Labor had several proposed amendments based on 17 recommendations, made by the bipartisan Parliamentary Joint Committee on Intelligence and Security (PJCIS), which would have softened some aspects of the legislation. But it ultimately withdrew them and voted to pass the bill unamended.

At the time, Labor leader Bill Shorten said: “We will pass the legislation, inadequate as it is, so we can give our security agencies some of the tools they say they need.”

Speaking at an IT industry forum in Sydney on March 27, shadow digital economy minister Ed Husic called TOLA “terrible”, but explained that Labor had allowed the bill to pass unamended because there might have been an “attempt by the other side of politics to blame us if, God forbid, something should happen”.

Industry opposition

In a joint submission to a second PJCIS inquiry, the Communications Alliance, the Australian Industry Group, the Australian Information Industry Association, the Australian Mobile Telecommunications Association, the Information Technology Professionals Association and the Digital Industry Group Inc — which is made up of major IT companies, including Google and Facebook — reiterated the industry’s concerns regarding TOLA.

The submission calls for additional changes to TOLA, saying: “As was manifestly clear in the lead-up to the relevant sittings of the House of Representatives and the Senate, the government amendments were drafted in haste in an overnight session and were distributed only in the early hours of 6 December.

“Almost inevitably, there remain, in our view, significant problems with the amendments and other elements of the legislation. Many of the amendments are difficult to understand or interpret, appear unlikely to remedy the problems identified by Industry and/or exhibit omissions which need to be addressed.”

The submission points out where the ambiguous definitions run into trouble. For example, it notes that TOLA is unclear on what constitutes a “class of technology” and whether “class” would apply to “all mobile handsets, or Android phones, but not iPhones, or the mobile handsets offered by one service provider but not another or some other combination of factors”.

Communications Alliance CEO John Stanton said on January 23: “This bill was rushed through parliament in flawed condition and we look forward to the government honouring its public commitment to have further amendments considered, in the interests of the cybersecurity of all Australians”.

Endangering security

Law enforcement and security agencies are already able to access a suspected criminal's computer, data, phone and emails under existing laws. Where they run into trouble is when the data or communication is encrypted.

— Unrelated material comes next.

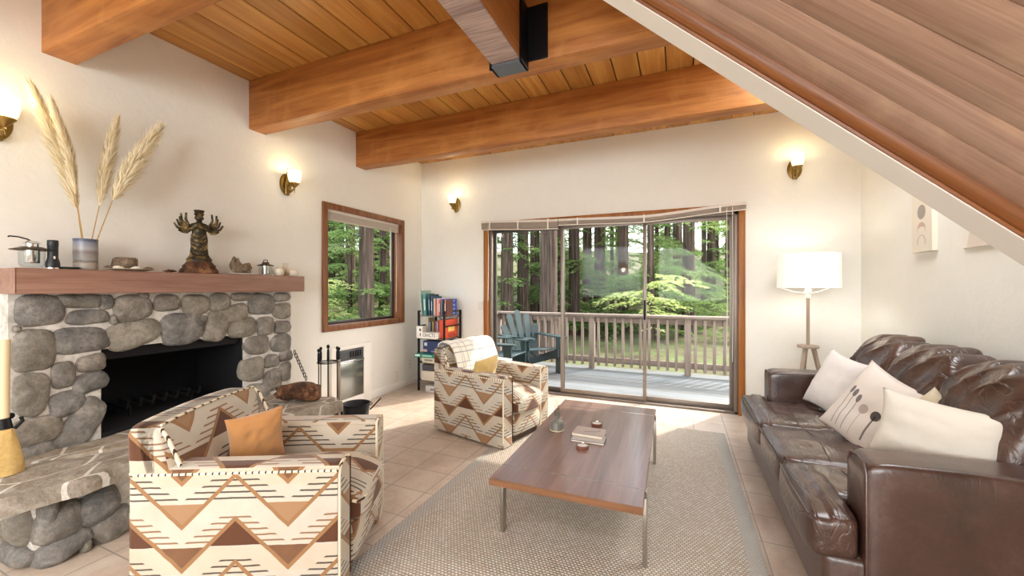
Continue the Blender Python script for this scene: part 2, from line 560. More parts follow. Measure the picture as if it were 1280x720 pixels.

The problem with the approach taken in TOLA is that there is no way to make encryption weaker solely for intelligence agencies or law enforcement. If a vulnerability is introduced for them it will exist for anyone, making that software a potential security risk for all users.

A review of the bill has been sent to the Independent National Security Legislation Monitor, though it will not report back to parliament until March 1 next year. This means that whichever party is in government after the coming elections can delay amending TOLA for at least a year.

Until then, TOLA remains in place, unamended, providing intelligence and law enforcement agencies with these new powers, ambiguous as they are and with no judicial oversight.

Even if TOLA is amended, it would still be one of the most overreaching and draconian laws applied to the internet in the world. It sets a terrible precedent for other countries looking to spy on their own citizens.

That is why some groups are calling for TOLA to be repealed.

That both major parties are more than happy to rush through legislation at the expense of online rights and privacy also highlights the need for a bill of rights to protect against government overreach, privacy breaches and spying on its own citizens.